The crossover is not in the speaker. It’s in the wide base attached to the bottom. The base plus the isolation feet placed the speaker drivers at the correct height for my situation. To access the crossover, I just “flip” the speaker over and I can make changes to the crossover without removing the layout board. There’s lot’s of room for larger parts – I just wanted to caution others that better parts may be larger.
A little over three years ago, I took a pare of Welton USA speakers and rebuilt them with higher quality parts.
From the drivers, right down to the crossovers.
Granted that I got all the parts from:
https://www.parts-express.com
for the drivers, I used Peerless drivers, and Dayton Audio crossovers.
The crossovers use both mustard and electrolytic caps.
I tell you what, those speakers really got transformed in to a brand new pare of speakers.
They sound better now, then they did, when they were first made in 1997!
Does anyone know why the more expensive caps sound better? You can spend a lot of money on caps, well over $100 ea.
I understand how tighter value tolerances would help but is there anything else measurable?

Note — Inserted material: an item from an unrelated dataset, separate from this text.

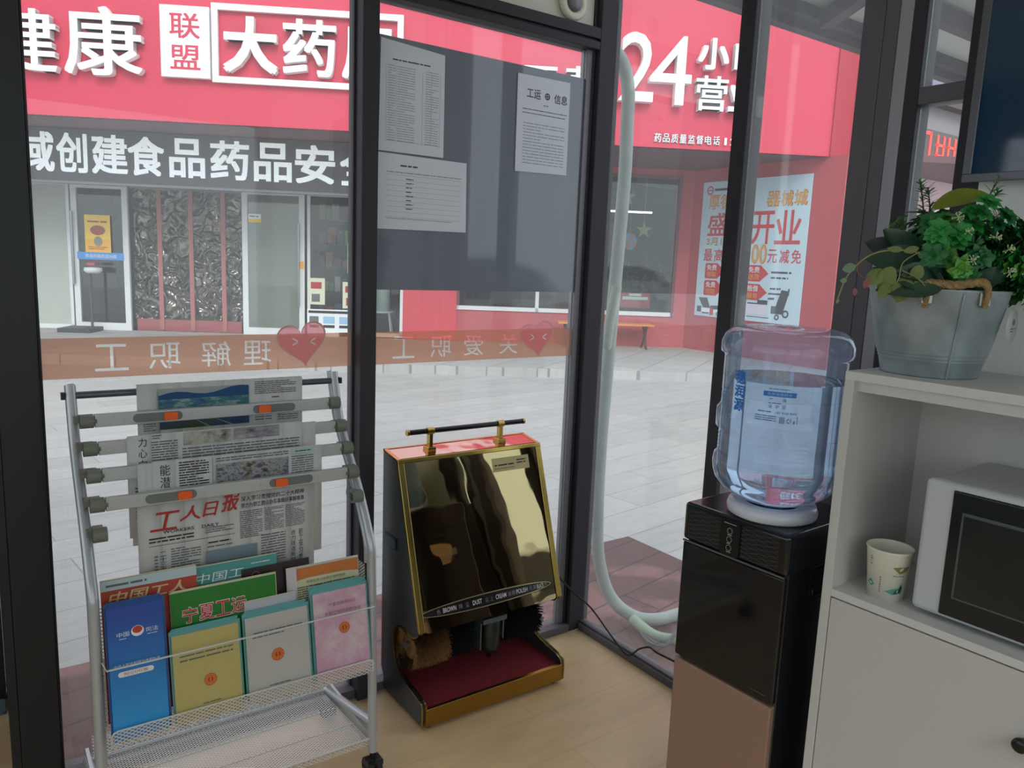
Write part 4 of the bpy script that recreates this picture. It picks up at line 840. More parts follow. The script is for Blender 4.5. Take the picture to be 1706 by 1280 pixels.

I just finished my first DIY speaker build, Continuum II’s, and I’m very happy with the sound but I wonder if I would gain much from upgrading the $3.00 Audyn caps to something more exotic.
You have to read what each cap manufacturer states, plus read what HumbleHomeHiFi explains. It has been a given for decades that caps in the signal path cause damage to the music, so a great deal of engineering has been done and in my experience the results can be dramatic if your audio system is revealing of such improvements. I started with $3 caps and have been through 3 generations of better caps, while my audio system has gotten better and better. I bought a set of commercial speakers earlier this year ($4K US), hoping they would be a fun change. But they lacked detail,etc so I sent them back. I peeked inside at the crossover and was appalled at the cheap parts. Those speakers made me feel like I had wasted a large amount of money on my PS Audio DAC and Power Plant. So my general advice is: inexpensive caps/inductors, wire, etc are for modest systems and it’s a lot cheaper to upgrade crossovers (if the speaker drivers are good quality) than buy new speakers when the rest of the system is being improved significantly.
Thanks for the reply. I’ll experiment with some caps. Luckily the speakers are easy to get inside of.
I hope it goes well for you. I’ve also changed inductors from wire wound (air core) to the flat foil design with good results. These inductors were before the mid/low freq drivers (series) and the foil units provided more energy in the music. I’m now changing the other inductors (parallel) to foil units.
Another key area is the connectors on the speakers. It all depends on your budget and how much you want to learn while improving the sound. For years my budget was modest so I did almost everything DIY.